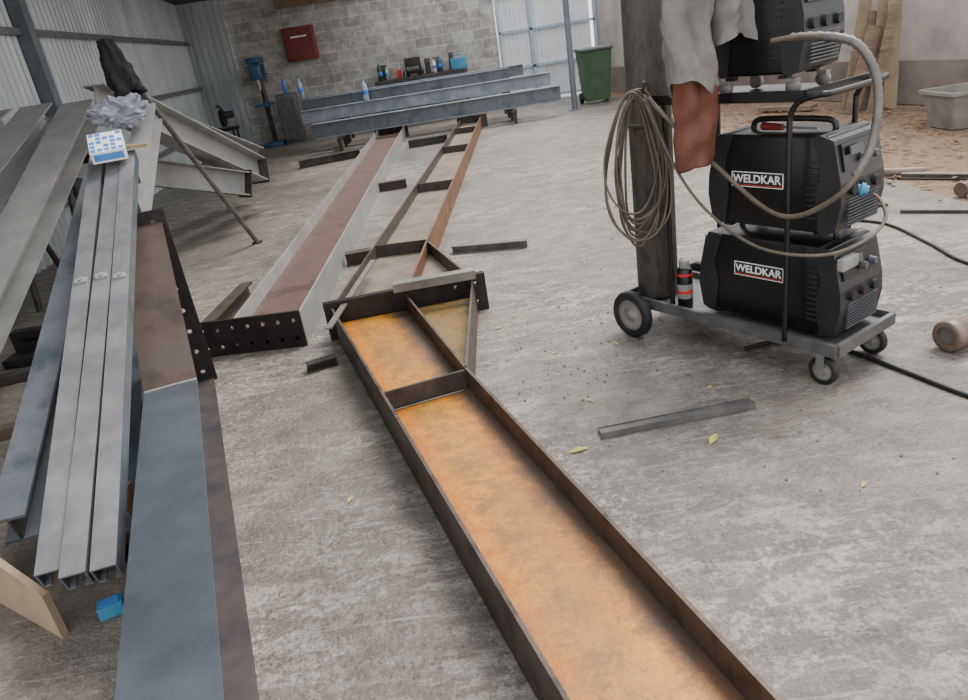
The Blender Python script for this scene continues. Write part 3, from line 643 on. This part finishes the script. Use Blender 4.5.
def leaf(x,y,sz,a,m=M_leafy):
    g=Geo();p=[(-1,0,0),(-.5,.32,.1),(.1,.36,.14),(.7,.16,.06),(1,0,.02),(.7,-.16,.06),(.1,-.36,.14),(-.5,-.32,.1)]
    ca,sa=math.cos(a),math.sin(a);P=[V((x+(q[0]*ca-q[1]*sa)*sz,y+(q[0]*sa+q[1]*ca)*sz,.004+q[2]*sz)) for q in p]+[V((x,y,.004))]
    g.add(P,[(i,(i+1)%8,8) for i in range(8)])
    g.cyl(P[0],P[0]+V((-ca*sz*.5,-sa*sz*.5,.002)),.001,n=5)
    mk('fallen_leaf',g,m,(x,y,0),label='small yellow-green fallen leaf on concrete floor',category='leaf',group='fallen leaves')
for x,y,sz,a in ((.30,2.37,.04,.2),(.80,2.30,.04,.9),(-.58,2.28,.02,1.2),(.1,3.75,.025,.4),(.66,3.3,.02,1.8),(.42,2.75,.02,2.2),(1.15,1.9,.02,.7),(.35,3.3,.018,.3),(.93,2.7,.018,.3),(1.9,3.4,.02,2.3),(.2,3.9,.02,.9),(.55,3.9,.015,2)): leaf(x,y,sz,a)
g=Geo();rnd=random.Random(2)
for i in range(1800):
    x=rnd.uniform(3.25,6.2);y=rnd.uniform(4.2,15.5);sz=rnd.uniform(.02,.05);a=rnd.uniform(0,6.28)
    if x<3.45 and rnd.random()<.6: continue
    if x>3.4+(17-y)*.256: continue
    ca,sa=math.cos(a)*sz,math.sin(a)*sz;z=.006+rnd.uniform(0,.01)
    g.add([(x-ca,y-sa,z),(x-sa*.5,y+ca*.5,z+.01),(x+ca,y+sa,z+.004),(x+sa*.5,y-ca*.5,z+.012)],[(0,1,2,3)])
mk('leaf_litter',g,M_leafb,label='dry brown leaf litter scattered over dirt ground',category='leaf litter',kind='stuff')
g=Geo();rnd=random.Random(12)
for i in range(420):
    x=rnd.uniform(-.9,2.4);y=rnd.uniform(1.2,6.5);sz=rnd.uniform(.002,.005)*(1+y*.12)
    if i%3==0: x=rnd.gauss(.6,.35);y=rnd.gauss(3.1,.5)
    t=(y-.53)/3.45;
    if -1.2<x-(.235-1.065*t)<.95-.5*min(t,1) and y<4.2: continue
    if y>=4.2 and x<.75: continue
    a=rnd.uniform(0,6.28);g.cyl((x,y,.0),(x+.001,y,sz),sz,sz*.5,5)
mk('floor_grit',g,M_grit,label='small dark grit scattered across concrete floor',category='grit',kind='stuff')

# ------------------------------------------------------------------ back wall objects
r=root('electrical_panel','dark red metal electrical panel mounted on block wall','electrical panel',(-2.85,17.05,1.6))
mk('panel_box',Geo().box((-2.85,16.96,1.92),(.66,.18,.66),bev=.01),M_red,parent=r)
mk('panel_door',Geo().box((-2.85,16.86,1.92),(.58,.02,.58)),mat('panel_door_red',s(96,32,28),s(116,42,36),5,.5),parent=r)
mk('warning_label',Geo().box((-2.85,16.845,2.06),(.34,.004,.03)),M_white,parent=r)
r=root('workbench','cluttered steel workbench standing against block wall','workbench',(-.4,16.4,0))
mk('bench_top',Geo().box((-.4,16.4,.92),(1.95,.7,.06)),M_dark,parent=r)
for x in (-1.3,.5):
    for y in (16.12,16.7): mk('leg',Geo().box((x,y,.445),(.07,.07,.89)),M_bluem,parent=r)
mk('apron_panel',Geo().box((-.4,16.08,.78),(1.9,.02,.22)),M_bluem,parent=r)
def bottle(x,y,z,h,m,lab,r0=.04):
    r=root('bottle',lab,'bottle',(x,y,z))
    mk('bottle_body',Geo().lathe((x,y,z),[(0,0),(r0,0),(r0,h*.62),(r0*.8,h*.75),(r0*.35,h*.88),(r0*.35,h*.95),(0,h*.95)],n=20),m,parent=r)
    mk('cap',Geo().lathe((x,y,z+h*.95),[(r0*.42,0),(r0*.42,h*.05),(0,h*.05)],n=16),M_blue,parent=r)
    mk('label_band',Geo().lathe((x,y,z+h*.3),[(r0*1.01,0),(r0*1.02,.002),(r0*1.02,h*.2),(r0*1.01,h*.2+.002)],n=20),M_label,parent=r)
bottle(-2.74,15.1,.9,.38,M_bottle,'clear water bottle with blue label standing on beams',.055)
bottle(-1.43,14.25,.72,.38,M_bottle,'clear water bottle with blue label standing on beams',.055)
bottle(-1.25,16.3,.95,.36,M_green,'dark green bottle on the cluttered workbench',.05)
bottle(-1.12,16.5,.95,.26,M_bottle,'clear bottle on the cluttered workbench')
bottle(-.1,16.25,.95,.28,M_white,'white plastic bottle on the cluttered workbench')
bottle(.02,16.4,.95,.32,M_bluem,'dark blue bottle on the cluttered workbench',.05)
mk('toolbox',Geo().box((.42,16.4,1.06),(.34,.25,.22),bev=.01).tube([(.32,16.4,1.16),(.34,16.4,1.22),(.5,16.4,1.22),(.52,16.4,1.16)],.012),M_blue,(.42,16.4,.95),label='bright blue plastic toolbox on the workbench',category='toolbox')
r=root('bench_grinder','dark bench grinder with two wheels on workbench','bench grinder',(-.55,16.3,.95))
mk('motor_body',Geo().cyl((-.68,16.3,1.07),(-.42,16.3,1.07),.07).box((-.55,16.3,.98),(.16,.14,.06)),M_dark,parent=r)
for x in (-.75,-.35): mk('grinding_wheel',Geo().cyl((x-.02,16.3,1.07),(x+.02,16.3,1.07),.1),M_vent,parent=r)
for i,(x,m,w,h) in enumerate(((-1.0,M_wood2,.12,.22),(-.24,M_dark,.12,.3),(.15,M_paint,.14,.26),(-.86,M_redp,.08,.16),(-.55,M_black,.34,.36),(.28,M_dark,.1,.34),(-.05,M_wood,.14,.3),(-1.18,M_dark,.14,.3))):
    mk('tool_case',Geo().box((x,16.62,.95+h/2),(w,.16,h),bev=.01).box((x,16.53,.95+h*.6),(w*.3,.02,.02)),m,(x,16.62,.95),label='small tool case among clutter on workbench',category='case')
r=root('drill_press','tall blue pillar drill press standing against block wall','drill press',(-3.75,16.3,0))
x,y=-3.75,16.3
mk('base',Geo().box((x,y,.04),(.4,.5,.08),bev=.01),M_bluem,parent=r)
mk('pillar',Geo().cyl((x,y+.1,.08),(x,y+.1,1.75),.045),M_dark,parent=r)
mk('table',Geo().box((x,y-.1,.85),(.36,.36,.04)).cyl((x,y+.1,.78),(x,y+.1,.92),.07),M_bluem,parent=r)
mk('head',Geo().box((x,y-.02,1.5),(.24,.5,.3),bev=.03).box((x,y,1.72),(.26,.6,.12),bev=.03),M_bluem,parent=r)
mk('motor',Geo().cyl((x,y+.3,1.35),(x,y+.3,1.65),.1),M_dark,parent=r)
mk('spindle',Geo().cyl((x,y-.16,1.15),(x,y-.16,1.36),.035,.05),M_steel,parent=r)
for k in range(3):
    a=k*2.09;mk('feed_handle',Geo().cyl((x+.12,y-.1,1.45),(x+.18,y-.1+.2*math.cos(a),1.45+.2*math.sin(a)),.01),M_dark,parent=r)
r=root('cut_off_saw','black chop saw on small stand in wall corner','chop saw',(-4.5,15.6,0))
x,y=-4.5,15.6
for sx in (-.18,.18):
    for sy in (-.15,.15): mk('leg',Geo().box((x+sx,y+sy,.25),(.04,.04,.5)),M_dark,parent=r)
mk('base',Geo().box((x,y,.53),(.45,.4,.06)),M_black,parent=r)
mk('blade_guard',Geo().cyl((x-.03,y,.75),(x+.03,y,.75),.17),M_black,parent=r)
mk('motor',Geo().cyl((x+.03,y,.8),(x+.22,y,.8),.07).tube([(x,y+.1,.9),(x,y-.1,1.0),(x,y-.25,.98)],.02),M_dark,parent=r)
bottle(-3.3,16.4,1.0,.3,M_label,'blue bottle standing on small cabinet')
r=root('small_cabinet','small blue-grey cabinet beside the drill press','cabinet',(-3.3,16.4,0))
mk('cabinet_body',Geo().box((-3.3,16.4,.5),(.4,.4,1.0),bev=.01),M_paint2,parent=r);mk('cabinet_door',Geo().box((-3.3,16.19,.5),(.34,.02,.86)),M_angle,parent=r)

# ------------------------------------------------------------------ light
w=bpy.data.worlds.new('w');bpy.context.scene.world=w;w.use_nodes=True;N=w.node_tree.nodes;L=w.node_tree.links
bg=N['Background'];bg.inputs[1].default_value=2.3
tc=N.new('ShaderNodeTexCoord');sp=N.new('ShaderNodeSeparateXYZ');L.new(tc.outputs['Generated'],sp.inputs[0])
cr=N.new('ShaderNodeValToRGB');cr.color_ramp.elements[0].position=.0;cr.color_ramp.elements[0].color=(1,.975,.94,1);cr.color_ramp.elements[1].position=.8;cr.color_ramp.elements[1].color=(.94,.96,1,1)
L.new(sp.outputs['Z'],cr.inputs[0]);L.new(cr.outputs[0],bg.inputs[0])
sl=bpy.data.lights.new('sun','SUN');sl.energy=4.8;sl.angle=math.radians(28);sl.color=(1,.95,.88)
so=bpy.data.objects.new('sun',sl);C.objects.link(so);so.rotation_euler=V((-.6,-.6,-1.3)).to_track_quat('-Z','Y').to_euler()

# ------------------------------------------------------------------ camera
rl=math.radians(9);p=math.atan(310/720)
r0=V((1,0,0));u0=V((0,math.sin(p),math.cos(p)));f=V((0,math.cos(p),-math.sin(p)))
Rv=r0*math.cos(rl)-u0*math.sin(rl);Uv=r0*math.sin(rl)+u0*math.cos(rl)
cd=bpy.data.cameras.new('camera');cd.sensor_width=36;cd.lens=36*720/968;cd.clip_start=.02;cd.clip_end=200
co=bpy.data.objects.new('camera',cd);C.objects.link(co)
co.matrix_world=Matrix(((Rv.x,Uv.x,-f.x,0),(Rv.y,Uv.y,-f.y,0),(Rv.z,Uv.z,-f.z,1.5),(0,0,0,1)))
bpy.context.scene.camera=co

__What you will do__. Return only the lines from the start of the data through the line that contains "mk('floor_grit',g,M_grit,label='small dark grit", please, copying them exactly and omitting all pictures.

__The response__.
The Blender Python script for this scene continues. Write part 3, from line 643 on. This part finishes the script. Use Blender 4.5.
def leaf(x,y,sz,a,m=M_leafy):
    g=Geo();p=[(-1,0,0),(-.5,.32,.1),(.1,.36,.14),(.7,.16,.06),(1,0,.02),(.7,-.16,.06),(.1,-.36,.14),(-.5,-.32,.1)]
    ca,sa=math.cos(a),math.sin(a);P=[V((x+(q[0]*ca-q[1]*sa)*sz,y+(q[0]*sa+q[1]*ca)*sz,.004+q[2]*sz)) for q in p]+[V((x,y,.004))]
    g.add(P,[(i,(i+1)%8,8) for i in range(8)])
    g.cyl(P[0],P[0]+V((-ca*sz*.5,-sa*sz*.5,.002)),.001,n=5)
    mk('fallen_leaf',g,m,(x,y,0),label='small yellow-green fallen leaf on concrete floor',category='leaf',group='fallen leaves')
for x,y,sz,a in ((.30,2.37,.04,.2),(.80,2.30,.04,.9),(-.58,2.28,.02,1.2),(.1,3.75,.025,.4),(.66,3.3,.02,1.8),(.42,2.75,.02,2.2),(1.15,1.9,.02,.7),(.35,3.3,.018,.3),(.93,2.7,.018,.3),(1.9,3.4,.02,2.3),(.2,3.9,.02,.9),(.55,3.9,.015,2)): leaf(x,y,sz,a)
g=Geo();rnd=random.Random(2)
for i in range(1800):
    x=rnd.uniform(3.25,6.2);y=rnd.uniform(4.2,15.5);sz=rnd.uniform(.02,.05);a=rnd.uniform(0,6.28)
    if x<3.45 and rnd.random()<.6: continue
    if x>3.4+(17-y)*.256: continue
    ca,sa=math.cos(a)*sz,math.sin(a)*sz;z=.006+rnd.uniform(0,.01)
    g.add([(x-ca,y-sa,z),(x-sa*.5,y+ca*.5,z+.01),(x+ca,y+sa,z+.004),(x+sa*.5,y-ca*.5,z+.012)],[(0,1,2,3)])
mk('leaf_litter',g,M_leafb,label='dry brown leaf litter scattered over dirt ground',category='leaf litter',kind='stuff')
g=Geo();rnd=random.Random(12)
for i in range(420):
    x=rnd.uniform(-.9,2.4);y=rnd.uniform(1.2,6.5);sz=rnd.uniform(.002,.005)*(1+y*.12)
    if i%3==0: x=rnd.gauss(.6,.35);y=rnd.gauss(3.1,.5)
    t=(y-.53)/3.45;
    if -1.2<x-(.235-1.065*t)<.95-.5*min(t,1) and y<4.2: continue
    if y>=4.2 and x<.75: continue
    a=rnd.uniform(0,6.28);g.cyl((x,y,.0),(x+.001,y,sz),sz,sz*.5,5)
mk('floor_grit',g,M_grit,label='small dark grit scattered across concrete floor',category='grit',kind='stuff')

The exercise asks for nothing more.